From the entries that follow, pick out all lines holding "script".

——

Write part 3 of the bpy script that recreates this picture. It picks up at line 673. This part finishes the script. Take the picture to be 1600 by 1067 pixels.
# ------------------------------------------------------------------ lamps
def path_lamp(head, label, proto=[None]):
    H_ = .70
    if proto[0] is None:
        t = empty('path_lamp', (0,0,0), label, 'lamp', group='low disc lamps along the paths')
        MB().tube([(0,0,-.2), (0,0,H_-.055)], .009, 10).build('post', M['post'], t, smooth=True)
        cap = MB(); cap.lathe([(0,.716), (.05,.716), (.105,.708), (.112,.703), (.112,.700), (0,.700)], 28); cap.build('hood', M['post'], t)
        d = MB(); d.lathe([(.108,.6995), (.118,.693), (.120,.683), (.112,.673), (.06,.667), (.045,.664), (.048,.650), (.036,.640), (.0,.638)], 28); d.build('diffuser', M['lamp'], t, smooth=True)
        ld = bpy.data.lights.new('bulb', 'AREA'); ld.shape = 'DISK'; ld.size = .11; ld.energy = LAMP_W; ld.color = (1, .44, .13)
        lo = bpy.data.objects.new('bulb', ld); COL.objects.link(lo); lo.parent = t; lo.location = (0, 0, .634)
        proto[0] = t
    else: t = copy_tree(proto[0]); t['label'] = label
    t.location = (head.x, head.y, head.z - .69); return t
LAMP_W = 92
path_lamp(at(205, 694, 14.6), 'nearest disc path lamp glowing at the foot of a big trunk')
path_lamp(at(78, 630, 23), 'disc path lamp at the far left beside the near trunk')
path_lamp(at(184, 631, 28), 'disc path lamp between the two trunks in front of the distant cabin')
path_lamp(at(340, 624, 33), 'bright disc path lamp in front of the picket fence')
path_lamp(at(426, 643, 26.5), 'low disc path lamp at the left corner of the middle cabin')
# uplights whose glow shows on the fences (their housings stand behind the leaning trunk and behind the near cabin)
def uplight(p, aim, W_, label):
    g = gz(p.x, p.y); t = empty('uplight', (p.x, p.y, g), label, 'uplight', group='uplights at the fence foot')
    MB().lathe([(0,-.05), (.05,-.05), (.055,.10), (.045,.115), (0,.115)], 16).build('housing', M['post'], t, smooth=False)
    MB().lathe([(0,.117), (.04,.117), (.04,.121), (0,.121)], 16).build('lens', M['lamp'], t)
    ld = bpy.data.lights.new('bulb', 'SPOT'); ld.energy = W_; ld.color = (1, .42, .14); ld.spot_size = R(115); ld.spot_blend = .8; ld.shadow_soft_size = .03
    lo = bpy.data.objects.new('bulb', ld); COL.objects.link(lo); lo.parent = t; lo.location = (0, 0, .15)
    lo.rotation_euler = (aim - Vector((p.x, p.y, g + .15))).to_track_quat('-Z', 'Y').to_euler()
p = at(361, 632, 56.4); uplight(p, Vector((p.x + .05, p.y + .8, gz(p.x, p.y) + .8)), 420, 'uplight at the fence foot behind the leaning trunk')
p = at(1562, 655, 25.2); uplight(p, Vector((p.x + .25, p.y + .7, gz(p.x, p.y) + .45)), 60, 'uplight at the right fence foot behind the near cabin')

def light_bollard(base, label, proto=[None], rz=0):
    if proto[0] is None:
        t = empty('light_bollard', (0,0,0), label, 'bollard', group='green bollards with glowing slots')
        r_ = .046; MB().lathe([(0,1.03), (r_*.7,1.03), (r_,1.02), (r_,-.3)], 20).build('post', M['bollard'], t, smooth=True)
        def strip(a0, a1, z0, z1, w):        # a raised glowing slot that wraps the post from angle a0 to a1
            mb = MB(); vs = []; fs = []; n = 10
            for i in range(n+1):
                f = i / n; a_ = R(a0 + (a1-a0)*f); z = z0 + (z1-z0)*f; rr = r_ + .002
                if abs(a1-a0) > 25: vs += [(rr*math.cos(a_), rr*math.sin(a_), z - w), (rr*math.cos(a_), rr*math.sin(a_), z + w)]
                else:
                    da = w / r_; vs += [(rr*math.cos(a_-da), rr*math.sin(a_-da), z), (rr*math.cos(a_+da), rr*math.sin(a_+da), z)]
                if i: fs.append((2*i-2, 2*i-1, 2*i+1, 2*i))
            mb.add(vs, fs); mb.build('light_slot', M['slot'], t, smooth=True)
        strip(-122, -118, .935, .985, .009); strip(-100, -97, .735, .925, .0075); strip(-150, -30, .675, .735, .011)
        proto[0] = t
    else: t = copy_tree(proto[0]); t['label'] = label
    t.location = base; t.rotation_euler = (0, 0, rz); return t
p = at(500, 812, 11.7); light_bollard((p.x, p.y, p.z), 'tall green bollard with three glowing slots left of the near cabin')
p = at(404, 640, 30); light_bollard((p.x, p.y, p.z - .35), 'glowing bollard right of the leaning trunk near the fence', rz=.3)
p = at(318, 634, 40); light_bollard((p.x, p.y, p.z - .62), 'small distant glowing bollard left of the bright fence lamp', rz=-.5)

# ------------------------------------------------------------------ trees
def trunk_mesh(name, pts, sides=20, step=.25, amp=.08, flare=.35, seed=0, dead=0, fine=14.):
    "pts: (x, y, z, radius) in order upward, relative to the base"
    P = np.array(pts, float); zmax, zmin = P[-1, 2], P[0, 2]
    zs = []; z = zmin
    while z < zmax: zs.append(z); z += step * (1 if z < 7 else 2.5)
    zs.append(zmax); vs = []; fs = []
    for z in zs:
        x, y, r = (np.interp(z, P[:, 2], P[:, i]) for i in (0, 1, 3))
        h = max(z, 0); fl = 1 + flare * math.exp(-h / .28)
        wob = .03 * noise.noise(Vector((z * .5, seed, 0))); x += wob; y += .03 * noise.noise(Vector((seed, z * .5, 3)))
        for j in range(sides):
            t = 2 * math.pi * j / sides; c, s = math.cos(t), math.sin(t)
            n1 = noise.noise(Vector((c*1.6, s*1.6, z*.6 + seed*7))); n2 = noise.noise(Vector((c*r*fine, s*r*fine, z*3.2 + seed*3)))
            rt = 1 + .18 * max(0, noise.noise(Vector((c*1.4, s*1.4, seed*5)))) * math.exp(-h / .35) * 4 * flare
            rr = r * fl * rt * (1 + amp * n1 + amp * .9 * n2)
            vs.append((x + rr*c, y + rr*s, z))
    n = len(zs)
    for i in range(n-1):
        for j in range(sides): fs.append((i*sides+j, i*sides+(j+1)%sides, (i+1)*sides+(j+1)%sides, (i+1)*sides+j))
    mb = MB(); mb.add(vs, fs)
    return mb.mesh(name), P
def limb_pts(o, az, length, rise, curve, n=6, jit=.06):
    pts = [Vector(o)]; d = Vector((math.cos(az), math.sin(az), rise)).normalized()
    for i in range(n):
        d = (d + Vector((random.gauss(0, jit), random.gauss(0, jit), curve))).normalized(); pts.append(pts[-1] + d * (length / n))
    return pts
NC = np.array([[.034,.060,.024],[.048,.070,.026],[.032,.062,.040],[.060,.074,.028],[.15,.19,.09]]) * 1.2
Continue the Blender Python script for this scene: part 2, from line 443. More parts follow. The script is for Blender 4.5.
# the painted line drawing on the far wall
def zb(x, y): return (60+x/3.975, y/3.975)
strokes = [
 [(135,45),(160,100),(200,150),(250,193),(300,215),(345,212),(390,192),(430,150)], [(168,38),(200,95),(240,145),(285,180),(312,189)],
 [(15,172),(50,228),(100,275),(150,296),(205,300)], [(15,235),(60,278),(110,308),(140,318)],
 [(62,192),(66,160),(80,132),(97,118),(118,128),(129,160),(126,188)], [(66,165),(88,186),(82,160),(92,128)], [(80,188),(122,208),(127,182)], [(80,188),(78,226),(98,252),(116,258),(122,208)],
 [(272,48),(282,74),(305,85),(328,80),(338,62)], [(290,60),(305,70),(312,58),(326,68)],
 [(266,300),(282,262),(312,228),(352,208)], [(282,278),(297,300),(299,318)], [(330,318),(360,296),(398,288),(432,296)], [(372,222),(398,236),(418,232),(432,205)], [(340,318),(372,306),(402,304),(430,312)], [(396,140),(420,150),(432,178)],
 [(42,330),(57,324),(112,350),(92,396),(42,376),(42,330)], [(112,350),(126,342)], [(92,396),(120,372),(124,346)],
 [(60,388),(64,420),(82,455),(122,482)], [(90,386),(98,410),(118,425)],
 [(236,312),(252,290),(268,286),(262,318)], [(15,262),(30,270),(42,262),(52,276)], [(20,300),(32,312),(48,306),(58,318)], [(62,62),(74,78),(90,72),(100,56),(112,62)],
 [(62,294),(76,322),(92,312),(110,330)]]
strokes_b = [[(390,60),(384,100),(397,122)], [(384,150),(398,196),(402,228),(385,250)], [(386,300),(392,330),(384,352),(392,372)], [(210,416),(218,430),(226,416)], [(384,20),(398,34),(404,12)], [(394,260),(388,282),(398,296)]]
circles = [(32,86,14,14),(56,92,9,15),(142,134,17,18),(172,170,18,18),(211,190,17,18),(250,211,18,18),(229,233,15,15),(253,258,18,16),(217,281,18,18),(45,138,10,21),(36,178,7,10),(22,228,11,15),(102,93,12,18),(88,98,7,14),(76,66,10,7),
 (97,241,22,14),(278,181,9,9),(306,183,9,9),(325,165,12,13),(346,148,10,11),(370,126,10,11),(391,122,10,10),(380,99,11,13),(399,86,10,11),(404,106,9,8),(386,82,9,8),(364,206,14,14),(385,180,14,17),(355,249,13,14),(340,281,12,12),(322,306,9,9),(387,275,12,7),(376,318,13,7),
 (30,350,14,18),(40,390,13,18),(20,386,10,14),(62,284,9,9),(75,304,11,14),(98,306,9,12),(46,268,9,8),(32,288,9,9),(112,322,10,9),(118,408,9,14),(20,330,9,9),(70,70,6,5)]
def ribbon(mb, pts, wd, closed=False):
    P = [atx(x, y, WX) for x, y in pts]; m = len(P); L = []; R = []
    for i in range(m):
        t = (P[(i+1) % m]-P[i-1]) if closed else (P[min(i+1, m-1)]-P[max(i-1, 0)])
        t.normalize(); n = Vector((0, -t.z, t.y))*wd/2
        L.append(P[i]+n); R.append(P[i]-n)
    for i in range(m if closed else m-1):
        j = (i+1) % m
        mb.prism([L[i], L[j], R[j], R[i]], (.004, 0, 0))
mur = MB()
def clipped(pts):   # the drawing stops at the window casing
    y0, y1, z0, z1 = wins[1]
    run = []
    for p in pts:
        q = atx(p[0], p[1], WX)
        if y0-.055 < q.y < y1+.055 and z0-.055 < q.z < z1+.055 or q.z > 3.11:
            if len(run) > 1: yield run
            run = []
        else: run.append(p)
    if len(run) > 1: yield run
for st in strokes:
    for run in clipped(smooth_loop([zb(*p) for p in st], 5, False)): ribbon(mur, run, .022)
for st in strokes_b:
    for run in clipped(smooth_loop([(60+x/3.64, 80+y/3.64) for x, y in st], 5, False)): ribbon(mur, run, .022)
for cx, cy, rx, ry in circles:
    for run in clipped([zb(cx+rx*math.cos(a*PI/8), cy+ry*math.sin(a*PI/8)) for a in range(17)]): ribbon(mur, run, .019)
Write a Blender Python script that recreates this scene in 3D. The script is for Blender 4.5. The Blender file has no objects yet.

——

# Result:
Write part 3 of the bpy script that recreates this picture. It picks up at line 673. This part finishes the script. Take the picture to be 1600 by 1067 pixels.
Continue the Blender Python script for this scene: part 2, from line 443. More parts follow. The script is for Blender 4.5.
Write a Blender Python script that recreates this scene in 3D. The script is for Blender 4.5. The Blender file has no objects yet.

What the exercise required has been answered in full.